Does Las Vegas Still Have Ties to the Mob?  (2024)

updated May 28, 2023

Way back in 1983, 40 years ago as of this writing, the Stardust became the last casino in town to lose its license due to the uncovering of a major skimming operation orchestrated by the Chicago Outfit, but the association with the mob lives on in people's imaginations.

Back in the good-old bad-old days (starting in the early '40s and continuing all the way to the mid '80s), gangsters owned parts of or entire casinos and legitimate (i.e., declared and taxed) profits -- along with skimmed cash in brown-paper bags -- made their way to mob bosses in Chicago, Kansas City, Milwaukee, Detroit, Buffalo, Cleveland, New York, Miami, New Orleans, and elsewhere.

In those days, an organized-crime family could put together $15 million and open a Strip casino (the Tropicana, 1957) or borrow $50 million from the Teamsters Pension Fund to build a megaresort (Caesars Palace, 1966). Today, though, you can barely buy a couple of acres of land in the tourist corridor of Las Vegas for $50 million and you can barely renovate a buffet for $15 million. A half-dozen major U.S. corporations own most of the casinos in Las Vegas, with endless local, state, and federal administrative and legal hoops to jump through to do so.

These days, Mafia involvement tends to be concentrated in businesses like construction, food and beverage, the sex industry, garbage collection, and various forms of vending, but again, not in southern Nevada, at least not in a visible way. (The Italian Mafia was linked specifically to the taxi business in Reno a few decades ago, but no such ties have been uncovered in Las Vegas.)

The Italian Mafia's presence in Las Vegas ended in the mid-1980s. You'll still see some mob-connected guys in Vegas, but they're on vacation. A few might live here. But they're not the street criminals, like in the last days of the Chicago Outfit's involvement in Vegas.

Instead,the street gangs have taken over that kind of crime. Many of them are from Los Angeles, unemployed kids looking for status. They’re much more dangerous to the general public than the mob ever was.

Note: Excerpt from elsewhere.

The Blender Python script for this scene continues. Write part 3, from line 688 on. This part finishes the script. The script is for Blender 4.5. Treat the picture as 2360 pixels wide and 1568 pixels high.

In addition, while the Italian mob has mostly moved on, other (loosely) organized criminal elements have filled the void on the streets and are now active in southern Nevada -- namely, Mexicans, Russians and other Eastern Europeans, Asians, even Israelis.

The "Mexican Mafia" consists mainly of Hispanic gang members from California who come to Las Vegas to commit street crimes, mostly burglarly and armed robbery, but also murder and, on occasion, casino takeoffs.

The Israelis are involved in loan sharking, extortion, money laundering, and prostitution; they've also cornered the Ecstasy drug market.

The Russian Mafia is active in Las Vegas, mostly in terms of computer cracking, credit-card fraud, and identity theft.

As you can see, hosts of accomplished criminals have been only too eager to step in where the classic Italian Mafia of yesteryear has left off.